Why do we allow them to strip away our rights in the name of saving our rights?
It is very confusing, unless the endgame is just to make sure no regular citizens have any rights, then no need to waste time protecting them.
“When was the last time that you beat your wife?”
“Never have beaten anyone and I’m not married.”
Note: Suspect has become evasive and refuses to answer the direct questions that are asked.
Re: Re:
What's wrong
Stories like this go a long way to explain what is wrong in society today: A lack of respect (in all directions) means that criminals tend to have more rights than the general public, and that it’s the police and authorities are being treated as “guilty until proven innocent”.
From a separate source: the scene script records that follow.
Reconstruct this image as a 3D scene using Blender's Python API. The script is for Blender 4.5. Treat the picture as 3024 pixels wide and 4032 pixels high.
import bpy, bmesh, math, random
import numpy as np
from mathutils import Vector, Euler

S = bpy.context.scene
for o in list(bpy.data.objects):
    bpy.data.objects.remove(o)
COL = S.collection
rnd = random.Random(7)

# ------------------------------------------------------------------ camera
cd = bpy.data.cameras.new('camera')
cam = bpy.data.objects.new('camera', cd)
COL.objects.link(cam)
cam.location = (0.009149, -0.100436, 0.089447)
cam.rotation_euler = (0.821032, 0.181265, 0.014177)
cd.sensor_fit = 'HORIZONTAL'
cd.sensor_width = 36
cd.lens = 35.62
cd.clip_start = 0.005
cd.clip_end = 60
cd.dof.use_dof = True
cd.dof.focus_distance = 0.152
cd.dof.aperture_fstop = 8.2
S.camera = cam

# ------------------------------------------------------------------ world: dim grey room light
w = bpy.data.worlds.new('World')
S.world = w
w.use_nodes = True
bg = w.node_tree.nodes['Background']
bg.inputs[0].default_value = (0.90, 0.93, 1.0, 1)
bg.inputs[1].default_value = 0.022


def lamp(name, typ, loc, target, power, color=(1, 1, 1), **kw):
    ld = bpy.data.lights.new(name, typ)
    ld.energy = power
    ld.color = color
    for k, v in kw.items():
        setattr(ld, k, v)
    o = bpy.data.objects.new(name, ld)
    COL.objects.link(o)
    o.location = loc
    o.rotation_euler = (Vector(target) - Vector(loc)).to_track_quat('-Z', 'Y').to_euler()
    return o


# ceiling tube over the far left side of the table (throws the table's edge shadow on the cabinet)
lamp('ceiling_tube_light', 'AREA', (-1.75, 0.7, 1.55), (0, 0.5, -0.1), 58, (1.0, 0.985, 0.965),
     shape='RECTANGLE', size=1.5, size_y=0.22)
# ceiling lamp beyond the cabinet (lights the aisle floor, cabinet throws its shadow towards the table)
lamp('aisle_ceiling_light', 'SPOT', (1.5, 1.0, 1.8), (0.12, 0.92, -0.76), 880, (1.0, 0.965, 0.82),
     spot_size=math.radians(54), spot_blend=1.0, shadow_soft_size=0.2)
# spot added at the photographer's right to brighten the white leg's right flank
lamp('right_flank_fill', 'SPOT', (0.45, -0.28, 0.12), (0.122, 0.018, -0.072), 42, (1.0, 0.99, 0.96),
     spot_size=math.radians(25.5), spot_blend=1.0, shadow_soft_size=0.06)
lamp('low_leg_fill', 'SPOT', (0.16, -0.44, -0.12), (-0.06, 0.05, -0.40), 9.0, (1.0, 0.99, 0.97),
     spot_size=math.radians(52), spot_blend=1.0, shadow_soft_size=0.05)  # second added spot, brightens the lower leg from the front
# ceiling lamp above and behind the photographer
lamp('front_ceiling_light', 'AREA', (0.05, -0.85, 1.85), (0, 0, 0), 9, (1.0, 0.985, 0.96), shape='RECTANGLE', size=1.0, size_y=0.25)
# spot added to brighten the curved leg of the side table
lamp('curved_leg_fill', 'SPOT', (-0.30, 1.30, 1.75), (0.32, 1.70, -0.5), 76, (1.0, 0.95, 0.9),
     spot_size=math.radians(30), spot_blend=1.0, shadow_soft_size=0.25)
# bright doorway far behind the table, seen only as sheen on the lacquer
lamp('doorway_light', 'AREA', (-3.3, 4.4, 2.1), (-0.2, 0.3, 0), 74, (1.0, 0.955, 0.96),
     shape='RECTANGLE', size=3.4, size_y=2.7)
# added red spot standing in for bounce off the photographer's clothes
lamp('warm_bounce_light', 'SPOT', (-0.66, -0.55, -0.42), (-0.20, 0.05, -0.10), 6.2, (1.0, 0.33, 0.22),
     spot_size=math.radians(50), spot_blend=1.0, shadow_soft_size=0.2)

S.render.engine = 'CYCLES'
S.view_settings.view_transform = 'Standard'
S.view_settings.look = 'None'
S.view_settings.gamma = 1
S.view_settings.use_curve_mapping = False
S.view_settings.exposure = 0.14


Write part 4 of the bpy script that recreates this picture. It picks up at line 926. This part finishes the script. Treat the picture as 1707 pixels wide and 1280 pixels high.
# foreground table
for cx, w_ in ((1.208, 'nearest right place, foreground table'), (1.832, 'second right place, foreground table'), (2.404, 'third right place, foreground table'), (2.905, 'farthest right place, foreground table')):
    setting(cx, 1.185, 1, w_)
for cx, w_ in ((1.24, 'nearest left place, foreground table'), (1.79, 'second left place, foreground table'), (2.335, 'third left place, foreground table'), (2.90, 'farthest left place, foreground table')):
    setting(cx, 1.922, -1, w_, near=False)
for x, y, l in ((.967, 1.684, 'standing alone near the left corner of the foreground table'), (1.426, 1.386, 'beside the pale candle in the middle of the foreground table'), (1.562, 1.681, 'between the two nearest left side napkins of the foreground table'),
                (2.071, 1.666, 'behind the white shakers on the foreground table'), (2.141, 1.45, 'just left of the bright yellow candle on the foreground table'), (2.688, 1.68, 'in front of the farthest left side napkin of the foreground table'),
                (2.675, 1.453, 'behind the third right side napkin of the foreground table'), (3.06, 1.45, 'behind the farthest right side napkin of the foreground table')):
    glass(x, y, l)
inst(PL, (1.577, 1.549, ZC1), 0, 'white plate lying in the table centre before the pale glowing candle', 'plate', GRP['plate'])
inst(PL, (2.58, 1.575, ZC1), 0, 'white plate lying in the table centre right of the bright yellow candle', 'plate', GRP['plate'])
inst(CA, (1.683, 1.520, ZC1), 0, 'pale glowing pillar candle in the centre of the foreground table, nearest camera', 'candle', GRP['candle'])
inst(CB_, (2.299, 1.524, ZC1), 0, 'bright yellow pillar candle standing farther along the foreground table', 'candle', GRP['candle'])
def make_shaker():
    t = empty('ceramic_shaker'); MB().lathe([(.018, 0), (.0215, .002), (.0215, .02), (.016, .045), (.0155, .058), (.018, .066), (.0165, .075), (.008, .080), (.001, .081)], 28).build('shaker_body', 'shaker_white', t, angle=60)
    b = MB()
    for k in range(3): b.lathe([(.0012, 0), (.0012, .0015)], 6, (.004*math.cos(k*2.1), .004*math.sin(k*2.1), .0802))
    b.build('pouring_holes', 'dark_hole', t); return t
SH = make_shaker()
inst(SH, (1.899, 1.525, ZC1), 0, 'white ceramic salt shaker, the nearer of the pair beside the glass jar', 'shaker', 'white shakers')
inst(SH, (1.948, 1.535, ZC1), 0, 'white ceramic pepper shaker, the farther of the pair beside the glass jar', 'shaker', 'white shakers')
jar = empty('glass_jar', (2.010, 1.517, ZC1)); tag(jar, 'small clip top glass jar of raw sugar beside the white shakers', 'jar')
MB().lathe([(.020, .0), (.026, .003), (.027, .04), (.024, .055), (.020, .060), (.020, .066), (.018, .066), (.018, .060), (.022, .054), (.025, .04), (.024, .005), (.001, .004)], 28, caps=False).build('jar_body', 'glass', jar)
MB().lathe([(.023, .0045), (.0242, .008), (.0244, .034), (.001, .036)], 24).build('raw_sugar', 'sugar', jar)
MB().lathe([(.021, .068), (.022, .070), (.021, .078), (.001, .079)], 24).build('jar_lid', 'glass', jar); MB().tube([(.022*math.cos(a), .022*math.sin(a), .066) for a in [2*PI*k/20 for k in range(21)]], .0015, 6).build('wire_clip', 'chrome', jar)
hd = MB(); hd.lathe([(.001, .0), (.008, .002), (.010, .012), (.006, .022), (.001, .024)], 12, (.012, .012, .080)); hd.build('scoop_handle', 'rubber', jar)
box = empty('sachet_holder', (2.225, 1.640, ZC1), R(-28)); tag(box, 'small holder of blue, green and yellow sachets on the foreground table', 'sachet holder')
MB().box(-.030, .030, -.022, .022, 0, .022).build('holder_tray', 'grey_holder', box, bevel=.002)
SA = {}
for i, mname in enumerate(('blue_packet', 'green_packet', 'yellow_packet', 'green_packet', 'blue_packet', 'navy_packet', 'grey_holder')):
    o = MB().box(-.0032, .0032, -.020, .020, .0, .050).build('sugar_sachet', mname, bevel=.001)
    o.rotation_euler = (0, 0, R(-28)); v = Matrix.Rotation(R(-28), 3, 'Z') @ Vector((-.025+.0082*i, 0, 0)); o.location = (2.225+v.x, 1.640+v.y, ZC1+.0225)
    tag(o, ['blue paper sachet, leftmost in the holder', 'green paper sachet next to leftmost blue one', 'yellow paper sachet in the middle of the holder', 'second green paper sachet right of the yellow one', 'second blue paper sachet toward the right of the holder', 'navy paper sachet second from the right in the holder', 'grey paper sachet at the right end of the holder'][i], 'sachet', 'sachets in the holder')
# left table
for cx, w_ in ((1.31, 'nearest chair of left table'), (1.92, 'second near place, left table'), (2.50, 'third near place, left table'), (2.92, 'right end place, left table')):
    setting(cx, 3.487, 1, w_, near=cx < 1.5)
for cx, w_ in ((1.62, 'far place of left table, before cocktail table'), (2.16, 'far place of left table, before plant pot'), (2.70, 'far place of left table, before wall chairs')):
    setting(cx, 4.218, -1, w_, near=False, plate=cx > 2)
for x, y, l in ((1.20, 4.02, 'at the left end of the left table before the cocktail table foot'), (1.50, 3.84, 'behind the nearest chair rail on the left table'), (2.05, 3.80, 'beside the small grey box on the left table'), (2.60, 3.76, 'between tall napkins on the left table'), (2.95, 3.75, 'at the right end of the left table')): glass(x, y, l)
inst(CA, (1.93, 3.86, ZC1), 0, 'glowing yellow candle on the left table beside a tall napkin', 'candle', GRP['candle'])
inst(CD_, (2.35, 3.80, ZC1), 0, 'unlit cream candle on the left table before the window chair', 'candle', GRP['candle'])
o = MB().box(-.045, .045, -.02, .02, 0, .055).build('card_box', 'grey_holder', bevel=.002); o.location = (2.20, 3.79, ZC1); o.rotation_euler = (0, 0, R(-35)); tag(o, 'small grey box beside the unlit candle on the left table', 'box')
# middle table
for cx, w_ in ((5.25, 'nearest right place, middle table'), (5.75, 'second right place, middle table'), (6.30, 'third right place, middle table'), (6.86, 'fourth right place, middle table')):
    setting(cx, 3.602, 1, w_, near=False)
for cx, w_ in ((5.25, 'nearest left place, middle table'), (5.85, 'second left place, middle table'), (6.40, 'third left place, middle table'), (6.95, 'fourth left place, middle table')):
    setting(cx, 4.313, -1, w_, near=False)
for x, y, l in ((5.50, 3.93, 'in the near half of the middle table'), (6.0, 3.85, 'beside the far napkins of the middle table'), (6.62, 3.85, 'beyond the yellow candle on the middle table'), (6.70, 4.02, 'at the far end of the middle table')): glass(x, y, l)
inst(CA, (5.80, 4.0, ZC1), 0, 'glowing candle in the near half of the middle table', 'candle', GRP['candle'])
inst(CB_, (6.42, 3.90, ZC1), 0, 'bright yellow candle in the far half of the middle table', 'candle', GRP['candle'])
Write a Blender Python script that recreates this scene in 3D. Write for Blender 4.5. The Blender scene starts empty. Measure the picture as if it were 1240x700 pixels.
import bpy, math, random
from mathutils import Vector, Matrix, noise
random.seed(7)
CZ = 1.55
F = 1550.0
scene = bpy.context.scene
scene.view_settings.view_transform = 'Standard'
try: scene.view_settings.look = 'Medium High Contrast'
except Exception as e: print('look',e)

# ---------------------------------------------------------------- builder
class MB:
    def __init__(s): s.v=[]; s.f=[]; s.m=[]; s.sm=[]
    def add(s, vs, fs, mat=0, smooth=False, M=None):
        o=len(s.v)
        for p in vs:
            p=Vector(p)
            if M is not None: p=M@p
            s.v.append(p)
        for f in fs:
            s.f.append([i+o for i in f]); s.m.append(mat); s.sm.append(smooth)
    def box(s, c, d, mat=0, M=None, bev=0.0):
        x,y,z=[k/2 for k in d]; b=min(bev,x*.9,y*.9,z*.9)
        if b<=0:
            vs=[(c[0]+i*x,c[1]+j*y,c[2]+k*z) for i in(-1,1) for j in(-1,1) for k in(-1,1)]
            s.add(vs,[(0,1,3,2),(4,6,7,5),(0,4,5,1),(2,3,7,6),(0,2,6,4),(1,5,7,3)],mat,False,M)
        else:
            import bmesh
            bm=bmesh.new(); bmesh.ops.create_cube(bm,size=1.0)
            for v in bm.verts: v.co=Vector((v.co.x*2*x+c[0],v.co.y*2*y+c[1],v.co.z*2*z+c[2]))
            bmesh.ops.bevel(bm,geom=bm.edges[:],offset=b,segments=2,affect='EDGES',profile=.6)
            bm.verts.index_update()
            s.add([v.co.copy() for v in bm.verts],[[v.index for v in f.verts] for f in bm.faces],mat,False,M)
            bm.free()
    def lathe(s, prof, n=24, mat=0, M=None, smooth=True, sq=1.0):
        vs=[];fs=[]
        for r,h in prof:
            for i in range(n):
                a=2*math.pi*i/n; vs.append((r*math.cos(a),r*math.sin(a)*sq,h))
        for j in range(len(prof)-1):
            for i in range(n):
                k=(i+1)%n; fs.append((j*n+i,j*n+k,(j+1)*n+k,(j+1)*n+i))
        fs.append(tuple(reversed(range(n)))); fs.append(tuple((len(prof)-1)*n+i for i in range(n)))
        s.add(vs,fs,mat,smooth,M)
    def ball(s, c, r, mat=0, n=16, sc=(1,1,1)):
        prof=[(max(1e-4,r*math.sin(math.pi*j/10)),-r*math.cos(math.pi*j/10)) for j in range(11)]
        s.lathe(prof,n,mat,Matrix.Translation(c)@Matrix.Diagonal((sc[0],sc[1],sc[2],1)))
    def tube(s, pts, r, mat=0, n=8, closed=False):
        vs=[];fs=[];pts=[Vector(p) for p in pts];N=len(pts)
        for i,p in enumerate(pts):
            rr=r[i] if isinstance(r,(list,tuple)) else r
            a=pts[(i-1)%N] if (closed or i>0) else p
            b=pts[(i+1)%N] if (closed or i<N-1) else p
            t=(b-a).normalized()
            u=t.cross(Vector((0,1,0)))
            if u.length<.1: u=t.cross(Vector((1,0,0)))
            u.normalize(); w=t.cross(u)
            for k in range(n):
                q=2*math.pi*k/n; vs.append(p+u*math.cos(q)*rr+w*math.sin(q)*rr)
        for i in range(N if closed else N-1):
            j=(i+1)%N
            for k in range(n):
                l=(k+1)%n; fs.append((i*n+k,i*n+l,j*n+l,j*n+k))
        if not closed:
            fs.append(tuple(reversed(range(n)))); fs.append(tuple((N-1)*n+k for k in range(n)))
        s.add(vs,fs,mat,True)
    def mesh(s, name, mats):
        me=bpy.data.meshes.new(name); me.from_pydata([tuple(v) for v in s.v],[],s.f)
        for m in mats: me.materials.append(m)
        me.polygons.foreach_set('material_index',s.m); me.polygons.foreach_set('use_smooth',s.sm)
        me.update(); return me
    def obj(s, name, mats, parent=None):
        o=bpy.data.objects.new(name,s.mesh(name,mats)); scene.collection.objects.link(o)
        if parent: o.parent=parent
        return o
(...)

Claiming the system is stacked is crap, because plenty of guilty people go free every year, because of technicalities and exceptional circumstances. If the deck was stacked, those would have been “fixed” a long time ago.
Re: What's wrong
Using your logic if the deck wasn’t stacked no innocent people would ever be convicted, and that happens too.
The truth is there is absolutely zero reason not to video tape interviews. If the police have nothing to hide they wouldn’t mind me taping them yet they get really upset when they are taped.
It is very odd that those in power abhor being taped themselves while at the same time telling us that we shouldn’t mind being taped and otherwise surveilled if we have nothing to hide.
The truth of the matter is that we should not be taped by them and ALL of their actions should be recorded, they have the power to restrict my freedom.
Those with little power need littler surveillance or oversight, those with a lot of power need a great deal of oversight and surveillance.
Oh, come on, FBI!
The UK police forces have been tape recording interviews since the 1980s. This in countries that, by reputation, are less technologically advanced than the US.
Re: Oh, come on, FBI!
Yes. I hear that in the UK they are still oogling over color TV.
The FBI don’t want audio recordings because the sound of punching a suspect in the chest (in a way that won’t leave bruises) would also be recorded.
They don’t want video because they often have a 2nd or 3rd agent standing next to the ‘suspect’ making threatening gestures, standing over them with fists raised etc…..
Also video would show the bruising when the smaller punching is ineffective.
FBI standard policy after interviews is to take ‘damaged’ suspects into solitary confinement until the injuries have healed enough to not be visible anymore.